WHAT IS NEEDED. A faithful transcription of all the data is required.
## START SOURCE DATA
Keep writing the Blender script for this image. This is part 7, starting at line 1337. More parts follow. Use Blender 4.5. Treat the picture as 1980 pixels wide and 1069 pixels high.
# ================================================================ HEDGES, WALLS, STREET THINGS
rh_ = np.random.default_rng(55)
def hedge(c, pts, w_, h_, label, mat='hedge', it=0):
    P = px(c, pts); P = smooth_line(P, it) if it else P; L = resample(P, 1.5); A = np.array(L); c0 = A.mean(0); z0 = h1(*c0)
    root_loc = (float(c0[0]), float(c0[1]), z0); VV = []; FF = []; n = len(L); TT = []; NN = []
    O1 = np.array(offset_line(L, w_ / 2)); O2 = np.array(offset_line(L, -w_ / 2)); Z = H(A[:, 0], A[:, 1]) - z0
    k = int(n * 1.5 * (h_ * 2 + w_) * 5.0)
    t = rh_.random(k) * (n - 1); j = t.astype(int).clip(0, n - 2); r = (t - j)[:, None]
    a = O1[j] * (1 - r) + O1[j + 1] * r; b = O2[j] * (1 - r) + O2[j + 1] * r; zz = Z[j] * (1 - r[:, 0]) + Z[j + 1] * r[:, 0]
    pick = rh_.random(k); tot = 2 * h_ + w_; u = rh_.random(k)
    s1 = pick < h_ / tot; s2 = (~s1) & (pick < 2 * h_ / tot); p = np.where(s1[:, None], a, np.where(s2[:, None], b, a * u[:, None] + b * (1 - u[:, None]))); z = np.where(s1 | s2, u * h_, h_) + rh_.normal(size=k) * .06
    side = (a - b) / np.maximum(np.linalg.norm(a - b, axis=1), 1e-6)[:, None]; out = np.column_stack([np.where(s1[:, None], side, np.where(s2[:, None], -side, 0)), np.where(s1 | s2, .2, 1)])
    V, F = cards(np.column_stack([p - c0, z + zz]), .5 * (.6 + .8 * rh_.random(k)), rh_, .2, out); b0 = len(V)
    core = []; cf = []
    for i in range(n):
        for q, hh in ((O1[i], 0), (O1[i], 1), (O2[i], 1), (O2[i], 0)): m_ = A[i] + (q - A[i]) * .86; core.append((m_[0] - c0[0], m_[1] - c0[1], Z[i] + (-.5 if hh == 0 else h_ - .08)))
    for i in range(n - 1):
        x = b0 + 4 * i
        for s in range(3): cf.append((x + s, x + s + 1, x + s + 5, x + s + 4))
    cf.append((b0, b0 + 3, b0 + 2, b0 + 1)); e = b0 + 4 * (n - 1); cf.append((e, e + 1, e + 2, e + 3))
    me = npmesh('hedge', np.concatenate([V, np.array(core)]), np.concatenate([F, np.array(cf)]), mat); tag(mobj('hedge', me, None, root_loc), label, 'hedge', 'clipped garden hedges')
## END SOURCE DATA
FULL SOLUTION.
Keep writing the Blender script for this image. This is part 7, starting at line 1337. More parts follow. Use Blender 4.5. Treat the picture as 1980 pixels wide and 1069 pixels high.
# ================================================================ HEDGES, WALLS, STREET THINGS
rh_ = np.random.default_rng(55)
def hedge(c, pts, w_, h_, label, mat='hedge', it=0):
    P = px(c, pts); P = smooth_line(P, it) if it else P; L = resample(P, 1.5); A = np.array(L); c0 = A.mean(0); z0 = h1(*c0)
    root_loc = (float(c0[0]), float(c0[1]), z0); VV = []; FF = []; n = len(L); TT = []; NN = []
    O1 = np.array(offset_line(L, w_ / 2)); O2 = np.array(offset_line(L, -w_ / 2)); Z = H(A[:, 0], A[:, 1]) - z0
    k = int(n * 1.5 * (h_ * 2 + w_) * 5.0)
    t = rh_.random(k) * (n - 1); j = t.astype(int).clip(0, n - 2); r = (t - j)[:, None]
    a = O1[j] * (1 - r) + O1[j + 1] * r; b = O2[j] * (1 - r) + O2[j + 1] * r; zz = Z[j] * (1 - r[:, 0]) + Z[j + 1] * r[:, 0]
    pick = rh_.random(k); tot = 2 * h_ + w_; u = rh_.random(k)
    s1 = pick < h_ / tot; s2 = (~s1) & (pick < 2 * h_ / tot); p = np.where(s1[:, None], a, np.where(s2[:, None], b, a * u[:, None] + b * (1 - u[:, None]))); z = np.where(s1 | s2, u * h_, h_) + rh_.normal(size=k) * .06
    side = (a - b) / np.maximum(np.linalg.norm(a - b, axis=1), 1e-6)[:, None]; out = np.column_stack([np.where(s1[:, None], side, np.where(s2[:, None], -side, 0)), np.where(s1 | s2, .2, 1)])
    V, F = cards(np.column_stack([p - c0, z + zz]), .5 * (.6 + .8 * rh_.random(k)), rh_, .2, out); b0 = len(V)
    core = []; cf = []
    for i in range(n):
        for q, hh in ((O1[i], 0), (O1[i], 1), (O2[i], 1), (O2[i], 0)): m_ = A[i] + (q - A[i]) * .86; core.append((m_[0] - c0[0], m_[1] - c0[1], Z[i] + (-.5 if hh == 0 else h_ - .08)))
    for i in range(n - 1):
        x = b0 + 4 * i
        for s in range(3): cf.append((x + s, x + s + 1, x + s + 5, x + s + 4))
    cf.append((b0, b0 + 3, b0 + 2, b0 + 1)); e = b0 + 4 * (n - 1); cf.append((e, e + 1, e + 2, e + 3))
    me = npmesh('hedge', np.concatenate([V, np.array(core)]), np.concatenate([F, np.array(cf)]), mat); tag(mobj('hedge', me, None, root_loc), label, 'hedge', 'clipped garden hedges')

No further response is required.